The art of the possible: an interview with Shell’s Dr Selda Gunsel at ACT Expo
By Bradley Osborne - 20th June 2023
USA – Earlier in May, the Shell Starship made its landfall on the West Coast of the United States and docked in the hangar at Anaheim, California for the Advanced Clean Transportation (ACT) Expo. Unlike the starships of science fiction, Shell’s ‘Starship 3.0’ is strictly bound to the earth. Looking at it from the outside, at the unbroken line of the 45-degree curve from the roof of the cab to the ground, I was reminded more of a bullet train than the starship Enterprise. However, when I ascended the mobile staircase placed on the righthand side of the vehicle and entered the cab, with its plush interior and its reddish neon lighting, I half-believed that I was climbing into a fictional spacecraft preparing for take-off.
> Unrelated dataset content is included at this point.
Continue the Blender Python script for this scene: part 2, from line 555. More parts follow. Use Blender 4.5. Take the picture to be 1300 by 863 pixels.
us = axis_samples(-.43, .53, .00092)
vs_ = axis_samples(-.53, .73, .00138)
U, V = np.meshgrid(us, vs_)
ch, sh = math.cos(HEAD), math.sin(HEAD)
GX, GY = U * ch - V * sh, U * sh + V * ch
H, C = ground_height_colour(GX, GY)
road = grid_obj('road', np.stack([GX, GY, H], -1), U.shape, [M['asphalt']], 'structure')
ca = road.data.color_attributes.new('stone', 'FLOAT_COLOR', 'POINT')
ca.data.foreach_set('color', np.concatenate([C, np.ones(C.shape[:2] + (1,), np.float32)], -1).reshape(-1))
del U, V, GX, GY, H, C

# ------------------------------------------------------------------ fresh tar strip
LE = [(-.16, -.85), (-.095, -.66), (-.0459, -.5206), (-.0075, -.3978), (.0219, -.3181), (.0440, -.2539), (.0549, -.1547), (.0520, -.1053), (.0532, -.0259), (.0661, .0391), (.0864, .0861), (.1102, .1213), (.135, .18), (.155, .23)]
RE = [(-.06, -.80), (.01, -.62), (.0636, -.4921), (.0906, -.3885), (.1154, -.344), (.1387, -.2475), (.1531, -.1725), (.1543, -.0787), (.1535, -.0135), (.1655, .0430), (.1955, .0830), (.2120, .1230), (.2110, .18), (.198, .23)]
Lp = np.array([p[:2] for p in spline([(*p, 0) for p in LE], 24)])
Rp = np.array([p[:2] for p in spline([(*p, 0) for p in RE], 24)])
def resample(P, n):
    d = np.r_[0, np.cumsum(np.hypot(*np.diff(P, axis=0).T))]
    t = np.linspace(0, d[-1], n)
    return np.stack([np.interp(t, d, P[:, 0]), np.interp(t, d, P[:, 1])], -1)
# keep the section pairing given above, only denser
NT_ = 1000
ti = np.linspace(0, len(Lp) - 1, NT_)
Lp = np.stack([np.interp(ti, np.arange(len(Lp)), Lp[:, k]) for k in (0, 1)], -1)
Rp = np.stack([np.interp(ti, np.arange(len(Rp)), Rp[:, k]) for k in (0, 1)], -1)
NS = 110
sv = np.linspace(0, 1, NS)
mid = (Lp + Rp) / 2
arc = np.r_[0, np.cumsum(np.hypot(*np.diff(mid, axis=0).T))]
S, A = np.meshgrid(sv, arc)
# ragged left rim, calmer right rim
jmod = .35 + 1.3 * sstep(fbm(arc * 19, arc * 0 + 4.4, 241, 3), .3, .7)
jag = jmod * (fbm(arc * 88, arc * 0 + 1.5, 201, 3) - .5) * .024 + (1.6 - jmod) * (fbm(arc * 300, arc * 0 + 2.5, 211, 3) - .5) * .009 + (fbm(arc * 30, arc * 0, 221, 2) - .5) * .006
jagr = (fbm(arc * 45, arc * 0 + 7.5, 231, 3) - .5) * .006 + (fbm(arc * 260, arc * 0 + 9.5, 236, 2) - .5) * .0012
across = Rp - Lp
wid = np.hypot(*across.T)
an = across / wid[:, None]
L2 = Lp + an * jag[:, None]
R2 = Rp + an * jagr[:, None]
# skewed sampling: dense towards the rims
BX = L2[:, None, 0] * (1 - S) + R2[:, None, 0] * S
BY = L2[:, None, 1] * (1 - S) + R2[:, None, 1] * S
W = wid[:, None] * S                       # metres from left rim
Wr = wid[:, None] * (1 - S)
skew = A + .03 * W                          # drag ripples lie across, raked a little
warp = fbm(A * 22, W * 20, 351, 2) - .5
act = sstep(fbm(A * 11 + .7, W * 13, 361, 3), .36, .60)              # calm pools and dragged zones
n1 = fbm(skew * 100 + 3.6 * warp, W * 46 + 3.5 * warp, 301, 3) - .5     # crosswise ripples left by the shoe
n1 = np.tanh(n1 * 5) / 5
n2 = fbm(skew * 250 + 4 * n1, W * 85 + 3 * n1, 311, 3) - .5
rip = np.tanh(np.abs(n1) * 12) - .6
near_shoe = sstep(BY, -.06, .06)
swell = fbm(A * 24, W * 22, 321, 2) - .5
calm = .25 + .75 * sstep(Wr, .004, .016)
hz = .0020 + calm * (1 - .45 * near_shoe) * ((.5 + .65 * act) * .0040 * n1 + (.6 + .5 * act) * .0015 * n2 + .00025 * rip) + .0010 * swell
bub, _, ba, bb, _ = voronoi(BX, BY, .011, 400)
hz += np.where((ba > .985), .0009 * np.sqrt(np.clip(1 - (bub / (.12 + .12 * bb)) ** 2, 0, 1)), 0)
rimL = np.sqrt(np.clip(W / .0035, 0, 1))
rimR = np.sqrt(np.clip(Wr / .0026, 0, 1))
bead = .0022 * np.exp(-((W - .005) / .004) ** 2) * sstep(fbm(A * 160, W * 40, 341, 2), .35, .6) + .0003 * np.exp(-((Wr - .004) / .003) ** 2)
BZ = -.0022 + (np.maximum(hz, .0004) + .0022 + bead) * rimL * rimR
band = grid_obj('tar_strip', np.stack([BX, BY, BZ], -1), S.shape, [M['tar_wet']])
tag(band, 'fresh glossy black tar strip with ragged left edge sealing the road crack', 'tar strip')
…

Despite the theatre, Shell’s presentation had a serious intention. The Starship 3.0 is the third such demonstration vehicle made by Shell to incorporate the most fuel-efficient technologies available today to push the combustion engine to its limits, and it is the first to use natural gas instead of diesel. According to Dr Selda Gunsel, the project lead since its inception, the Starship trucks demonstrate the “art of the possible”: they are intended to show what can already be done, with the technologies and the fuels currently at our disposal, to reduce emissions from the tailpipe, while also improving vehicle performance.